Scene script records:
════════════════════

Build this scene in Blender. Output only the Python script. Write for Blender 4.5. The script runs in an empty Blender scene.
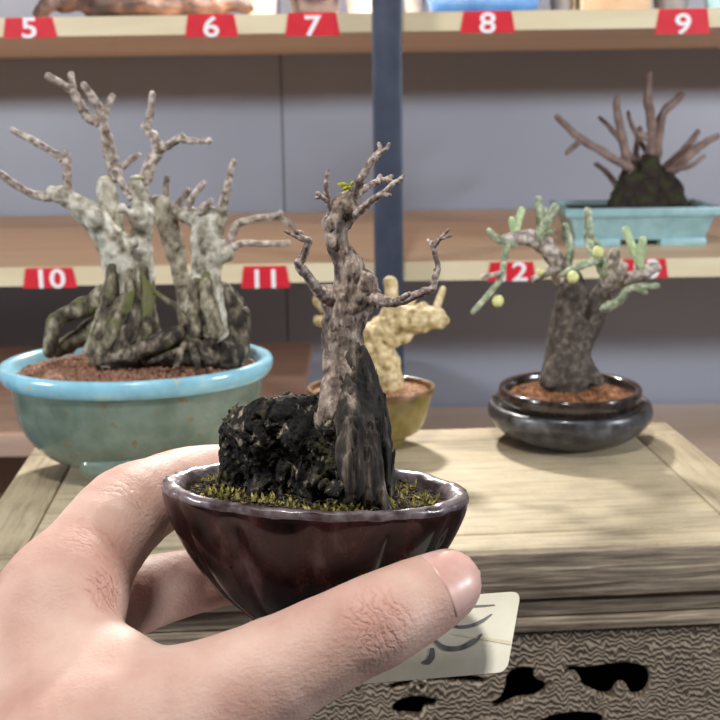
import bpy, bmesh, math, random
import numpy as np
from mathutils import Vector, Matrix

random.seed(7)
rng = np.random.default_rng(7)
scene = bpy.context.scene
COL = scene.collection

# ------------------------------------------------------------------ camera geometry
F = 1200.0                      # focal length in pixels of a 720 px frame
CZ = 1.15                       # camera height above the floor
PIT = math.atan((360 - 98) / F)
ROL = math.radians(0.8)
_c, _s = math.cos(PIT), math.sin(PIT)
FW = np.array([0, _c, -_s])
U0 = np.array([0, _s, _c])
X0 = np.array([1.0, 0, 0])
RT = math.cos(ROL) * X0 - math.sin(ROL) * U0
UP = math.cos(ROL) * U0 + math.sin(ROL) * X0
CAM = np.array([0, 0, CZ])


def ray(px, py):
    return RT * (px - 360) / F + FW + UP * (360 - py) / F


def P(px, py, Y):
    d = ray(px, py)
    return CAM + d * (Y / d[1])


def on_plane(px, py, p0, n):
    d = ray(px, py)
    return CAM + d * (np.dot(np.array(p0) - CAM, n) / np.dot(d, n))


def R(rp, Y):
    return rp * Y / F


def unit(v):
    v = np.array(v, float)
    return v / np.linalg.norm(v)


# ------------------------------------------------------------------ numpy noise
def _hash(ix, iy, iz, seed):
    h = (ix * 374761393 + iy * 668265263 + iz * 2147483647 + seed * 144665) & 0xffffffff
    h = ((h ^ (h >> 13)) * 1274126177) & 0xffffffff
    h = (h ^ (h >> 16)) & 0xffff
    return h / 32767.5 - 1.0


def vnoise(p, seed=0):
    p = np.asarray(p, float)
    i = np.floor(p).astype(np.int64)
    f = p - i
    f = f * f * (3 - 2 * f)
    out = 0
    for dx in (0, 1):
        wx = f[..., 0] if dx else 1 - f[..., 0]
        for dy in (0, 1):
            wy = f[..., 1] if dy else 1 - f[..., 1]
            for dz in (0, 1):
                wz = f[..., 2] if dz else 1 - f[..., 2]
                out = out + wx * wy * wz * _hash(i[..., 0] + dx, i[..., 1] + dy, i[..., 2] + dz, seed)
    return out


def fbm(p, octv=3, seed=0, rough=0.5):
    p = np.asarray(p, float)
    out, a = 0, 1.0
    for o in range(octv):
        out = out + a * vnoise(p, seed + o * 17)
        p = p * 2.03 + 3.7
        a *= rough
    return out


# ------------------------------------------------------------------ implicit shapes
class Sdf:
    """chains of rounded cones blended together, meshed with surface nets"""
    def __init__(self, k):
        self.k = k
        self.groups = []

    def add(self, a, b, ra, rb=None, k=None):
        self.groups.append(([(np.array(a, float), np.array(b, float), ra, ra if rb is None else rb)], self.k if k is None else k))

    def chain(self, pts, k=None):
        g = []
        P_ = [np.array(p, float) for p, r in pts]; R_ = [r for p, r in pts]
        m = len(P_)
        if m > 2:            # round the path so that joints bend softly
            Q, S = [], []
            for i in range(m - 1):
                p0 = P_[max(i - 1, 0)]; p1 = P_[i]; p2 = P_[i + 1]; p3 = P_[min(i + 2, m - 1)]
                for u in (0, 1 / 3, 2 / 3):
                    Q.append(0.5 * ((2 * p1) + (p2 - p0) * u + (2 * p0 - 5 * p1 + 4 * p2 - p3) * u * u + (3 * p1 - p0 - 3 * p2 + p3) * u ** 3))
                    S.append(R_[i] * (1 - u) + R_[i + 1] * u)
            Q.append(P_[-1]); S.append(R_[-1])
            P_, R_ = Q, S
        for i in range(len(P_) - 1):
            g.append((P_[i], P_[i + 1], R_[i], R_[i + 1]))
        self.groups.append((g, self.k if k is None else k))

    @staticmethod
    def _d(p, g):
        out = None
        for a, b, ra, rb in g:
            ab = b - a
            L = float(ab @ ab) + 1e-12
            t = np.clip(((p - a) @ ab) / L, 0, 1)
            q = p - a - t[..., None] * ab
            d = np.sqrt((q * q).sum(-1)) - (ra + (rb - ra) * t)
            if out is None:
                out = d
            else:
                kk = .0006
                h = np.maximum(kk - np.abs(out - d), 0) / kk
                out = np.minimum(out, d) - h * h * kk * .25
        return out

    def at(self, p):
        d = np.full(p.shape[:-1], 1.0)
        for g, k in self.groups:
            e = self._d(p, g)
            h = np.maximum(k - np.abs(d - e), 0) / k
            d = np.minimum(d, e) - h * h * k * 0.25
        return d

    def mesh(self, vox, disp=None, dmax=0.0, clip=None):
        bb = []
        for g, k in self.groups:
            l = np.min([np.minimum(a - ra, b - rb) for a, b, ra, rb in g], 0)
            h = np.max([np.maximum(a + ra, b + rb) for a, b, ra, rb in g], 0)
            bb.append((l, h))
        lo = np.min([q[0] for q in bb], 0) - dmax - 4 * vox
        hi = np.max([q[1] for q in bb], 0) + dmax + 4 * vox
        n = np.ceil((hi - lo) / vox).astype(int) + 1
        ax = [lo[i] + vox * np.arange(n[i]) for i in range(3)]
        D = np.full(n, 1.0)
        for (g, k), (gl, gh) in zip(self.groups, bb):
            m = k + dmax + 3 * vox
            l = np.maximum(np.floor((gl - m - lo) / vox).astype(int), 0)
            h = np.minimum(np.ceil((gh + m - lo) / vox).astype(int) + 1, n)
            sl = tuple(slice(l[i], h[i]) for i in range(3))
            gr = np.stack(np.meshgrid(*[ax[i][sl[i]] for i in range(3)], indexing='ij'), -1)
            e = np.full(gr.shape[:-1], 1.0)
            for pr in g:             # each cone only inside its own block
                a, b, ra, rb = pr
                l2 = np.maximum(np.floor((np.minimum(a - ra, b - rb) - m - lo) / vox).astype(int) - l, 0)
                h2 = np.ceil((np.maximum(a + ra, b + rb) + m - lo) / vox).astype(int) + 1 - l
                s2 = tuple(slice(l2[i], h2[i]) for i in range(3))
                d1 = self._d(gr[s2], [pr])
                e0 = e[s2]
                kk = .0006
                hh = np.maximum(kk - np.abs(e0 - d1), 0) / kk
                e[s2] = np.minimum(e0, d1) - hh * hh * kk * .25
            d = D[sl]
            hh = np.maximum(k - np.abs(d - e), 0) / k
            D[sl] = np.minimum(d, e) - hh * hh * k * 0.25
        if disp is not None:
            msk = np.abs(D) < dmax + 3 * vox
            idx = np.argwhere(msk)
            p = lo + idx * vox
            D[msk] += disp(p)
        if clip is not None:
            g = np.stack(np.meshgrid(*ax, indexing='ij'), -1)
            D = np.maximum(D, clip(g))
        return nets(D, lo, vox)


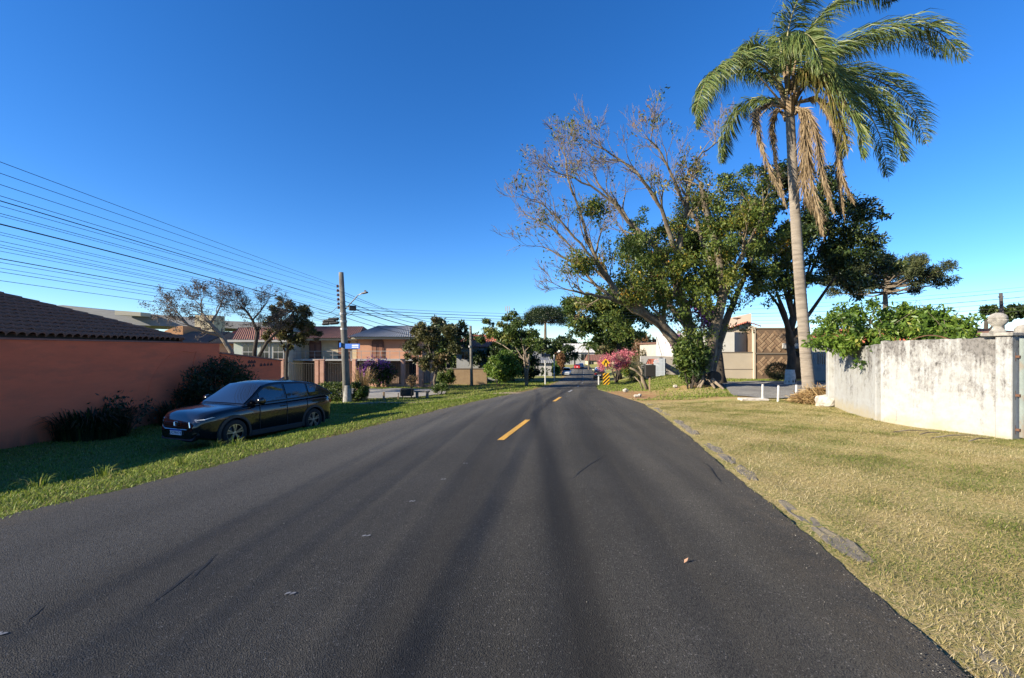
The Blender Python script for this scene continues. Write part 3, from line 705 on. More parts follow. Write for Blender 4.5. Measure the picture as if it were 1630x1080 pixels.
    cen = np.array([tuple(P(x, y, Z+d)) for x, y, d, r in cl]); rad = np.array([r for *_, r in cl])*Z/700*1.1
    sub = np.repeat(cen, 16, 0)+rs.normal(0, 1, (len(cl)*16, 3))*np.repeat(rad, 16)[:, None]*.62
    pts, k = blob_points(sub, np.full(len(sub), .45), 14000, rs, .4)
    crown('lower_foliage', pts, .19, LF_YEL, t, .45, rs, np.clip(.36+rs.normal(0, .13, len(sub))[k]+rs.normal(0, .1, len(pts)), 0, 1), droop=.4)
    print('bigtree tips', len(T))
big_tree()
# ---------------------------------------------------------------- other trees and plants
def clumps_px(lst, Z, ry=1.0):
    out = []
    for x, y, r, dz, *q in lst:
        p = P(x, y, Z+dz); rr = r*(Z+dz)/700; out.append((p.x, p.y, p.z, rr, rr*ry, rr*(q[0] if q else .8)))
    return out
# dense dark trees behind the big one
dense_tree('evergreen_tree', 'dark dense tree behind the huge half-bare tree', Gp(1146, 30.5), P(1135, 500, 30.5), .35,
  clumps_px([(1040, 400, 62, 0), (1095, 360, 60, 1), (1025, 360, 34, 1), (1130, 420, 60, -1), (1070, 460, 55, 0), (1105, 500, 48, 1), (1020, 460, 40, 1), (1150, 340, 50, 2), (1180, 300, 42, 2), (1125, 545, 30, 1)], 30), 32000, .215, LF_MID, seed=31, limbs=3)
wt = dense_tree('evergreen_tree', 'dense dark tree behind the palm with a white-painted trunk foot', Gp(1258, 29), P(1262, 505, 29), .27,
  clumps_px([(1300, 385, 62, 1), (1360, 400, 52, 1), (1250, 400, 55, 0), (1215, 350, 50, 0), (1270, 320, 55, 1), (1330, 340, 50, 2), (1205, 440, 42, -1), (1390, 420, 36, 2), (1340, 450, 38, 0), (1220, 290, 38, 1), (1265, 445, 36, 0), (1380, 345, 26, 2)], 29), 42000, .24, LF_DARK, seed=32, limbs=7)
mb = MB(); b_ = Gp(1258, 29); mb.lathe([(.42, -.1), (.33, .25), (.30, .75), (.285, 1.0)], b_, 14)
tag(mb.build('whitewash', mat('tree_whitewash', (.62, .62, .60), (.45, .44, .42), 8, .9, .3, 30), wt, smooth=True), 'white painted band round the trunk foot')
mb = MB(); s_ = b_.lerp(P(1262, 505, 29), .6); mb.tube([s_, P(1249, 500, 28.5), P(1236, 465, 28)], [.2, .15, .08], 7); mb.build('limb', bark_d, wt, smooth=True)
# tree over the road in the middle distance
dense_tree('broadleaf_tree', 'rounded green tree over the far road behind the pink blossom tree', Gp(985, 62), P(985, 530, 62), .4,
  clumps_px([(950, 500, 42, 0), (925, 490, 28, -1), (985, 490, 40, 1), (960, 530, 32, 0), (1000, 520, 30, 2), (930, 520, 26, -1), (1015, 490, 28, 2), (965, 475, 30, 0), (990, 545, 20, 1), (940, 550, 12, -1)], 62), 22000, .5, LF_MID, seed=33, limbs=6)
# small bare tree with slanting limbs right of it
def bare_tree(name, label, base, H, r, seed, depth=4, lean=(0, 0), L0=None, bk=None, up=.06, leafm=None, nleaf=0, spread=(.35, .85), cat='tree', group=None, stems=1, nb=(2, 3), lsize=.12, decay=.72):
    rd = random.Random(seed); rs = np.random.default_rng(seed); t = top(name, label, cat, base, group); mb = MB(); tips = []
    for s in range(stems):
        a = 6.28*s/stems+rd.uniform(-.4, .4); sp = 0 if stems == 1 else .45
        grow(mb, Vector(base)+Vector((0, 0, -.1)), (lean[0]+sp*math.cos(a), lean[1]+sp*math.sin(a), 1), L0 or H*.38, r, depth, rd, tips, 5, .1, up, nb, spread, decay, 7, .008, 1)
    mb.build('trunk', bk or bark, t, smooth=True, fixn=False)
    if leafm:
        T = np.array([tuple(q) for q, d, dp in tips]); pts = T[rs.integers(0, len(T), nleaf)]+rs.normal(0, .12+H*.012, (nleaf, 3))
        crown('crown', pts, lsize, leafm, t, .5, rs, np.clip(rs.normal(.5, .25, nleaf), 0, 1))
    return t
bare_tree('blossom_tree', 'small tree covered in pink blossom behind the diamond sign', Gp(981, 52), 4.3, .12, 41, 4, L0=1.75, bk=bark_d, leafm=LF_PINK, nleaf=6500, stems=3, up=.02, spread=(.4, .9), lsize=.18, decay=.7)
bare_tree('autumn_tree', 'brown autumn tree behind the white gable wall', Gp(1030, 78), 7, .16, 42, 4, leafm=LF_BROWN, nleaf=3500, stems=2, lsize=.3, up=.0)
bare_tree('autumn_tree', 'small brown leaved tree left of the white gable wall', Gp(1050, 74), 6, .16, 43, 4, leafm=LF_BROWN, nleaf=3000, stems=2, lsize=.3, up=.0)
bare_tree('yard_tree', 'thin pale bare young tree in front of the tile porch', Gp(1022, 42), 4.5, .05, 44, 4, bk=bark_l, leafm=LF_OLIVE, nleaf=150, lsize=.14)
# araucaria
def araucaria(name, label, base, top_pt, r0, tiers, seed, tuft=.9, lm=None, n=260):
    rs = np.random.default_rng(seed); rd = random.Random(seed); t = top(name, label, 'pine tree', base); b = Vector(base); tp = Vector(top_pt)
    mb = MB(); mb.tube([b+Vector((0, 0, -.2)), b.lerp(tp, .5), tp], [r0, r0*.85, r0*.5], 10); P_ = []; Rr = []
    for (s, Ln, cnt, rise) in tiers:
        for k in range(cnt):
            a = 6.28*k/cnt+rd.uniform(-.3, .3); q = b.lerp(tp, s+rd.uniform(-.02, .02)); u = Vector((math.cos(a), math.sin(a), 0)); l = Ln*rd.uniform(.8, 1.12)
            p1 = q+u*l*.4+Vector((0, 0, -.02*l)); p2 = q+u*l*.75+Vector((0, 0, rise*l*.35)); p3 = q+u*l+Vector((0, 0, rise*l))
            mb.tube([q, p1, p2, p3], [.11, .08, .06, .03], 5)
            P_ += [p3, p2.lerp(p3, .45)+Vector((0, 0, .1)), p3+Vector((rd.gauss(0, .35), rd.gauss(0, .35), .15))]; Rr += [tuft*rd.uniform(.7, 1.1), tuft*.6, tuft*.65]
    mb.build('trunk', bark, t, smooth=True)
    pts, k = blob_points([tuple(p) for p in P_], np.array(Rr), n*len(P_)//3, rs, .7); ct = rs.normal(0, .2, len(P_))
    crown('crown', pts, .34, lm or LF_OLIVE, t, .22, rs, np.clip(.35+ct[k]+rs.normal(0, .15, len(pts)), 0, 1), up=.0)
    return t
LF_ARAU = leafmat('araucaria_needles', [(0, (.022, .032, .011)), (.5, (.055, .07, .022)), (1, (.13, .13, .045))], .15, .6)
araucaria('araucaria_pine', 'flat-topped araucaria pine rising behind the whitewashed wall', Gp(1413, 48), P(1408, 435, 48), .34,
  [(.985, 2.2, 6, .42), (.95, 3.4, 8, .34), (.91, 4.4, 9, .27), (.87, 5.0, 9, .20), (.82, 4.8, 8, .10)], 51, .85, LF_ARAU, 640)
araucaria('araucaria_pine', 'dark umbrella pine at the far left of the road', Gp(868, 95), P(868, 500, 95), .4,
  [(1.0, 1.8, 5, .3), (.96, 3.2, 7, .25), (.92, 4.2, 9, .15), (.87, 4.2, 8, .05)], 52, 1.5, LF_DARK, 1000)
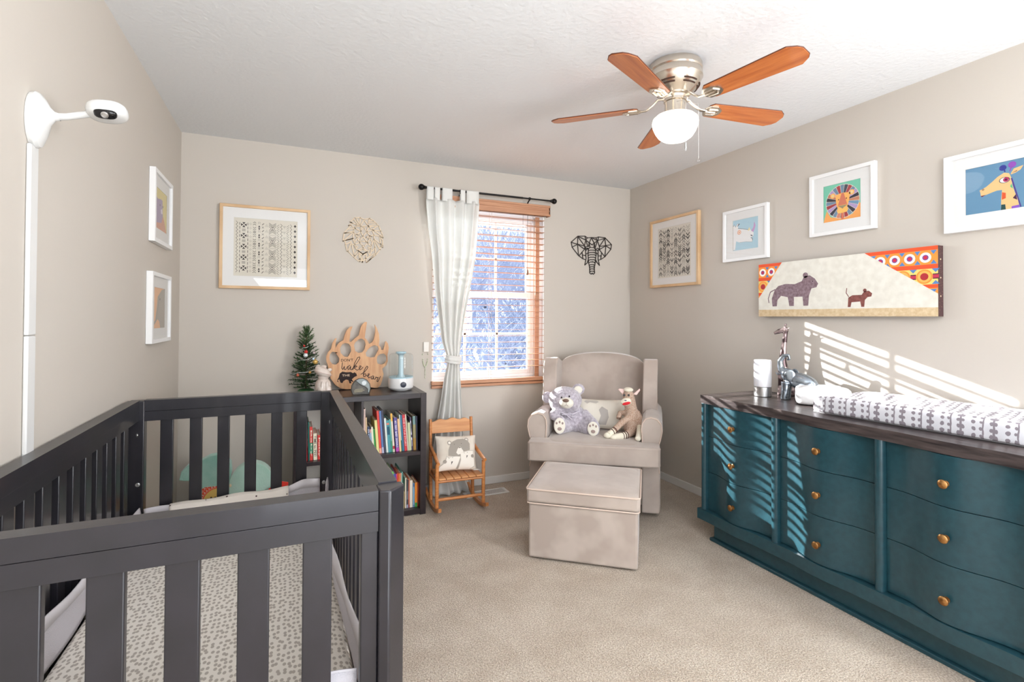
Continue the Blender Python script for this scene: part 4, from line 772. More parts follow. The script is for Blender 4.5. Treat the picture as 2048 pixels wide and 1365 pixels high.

════════════════════

= Aim of the exercise =
Copy exactly the lines from the first line of the records above through the line with "COL = scene.collection", both included, and nothing else. Pictures stay out.

= Output below =
Build this scene in Blender. Output only the Python script. Write for Blender 4.5. The script runs in an empty Blender scene.
import bpy, bmesh, math, random
import numpy as np
from mathutils import Vector, Matrix

random.seed(7)
rng = np.random.default_rng(7)
scene = bpy.context.scene
COL = scene.collection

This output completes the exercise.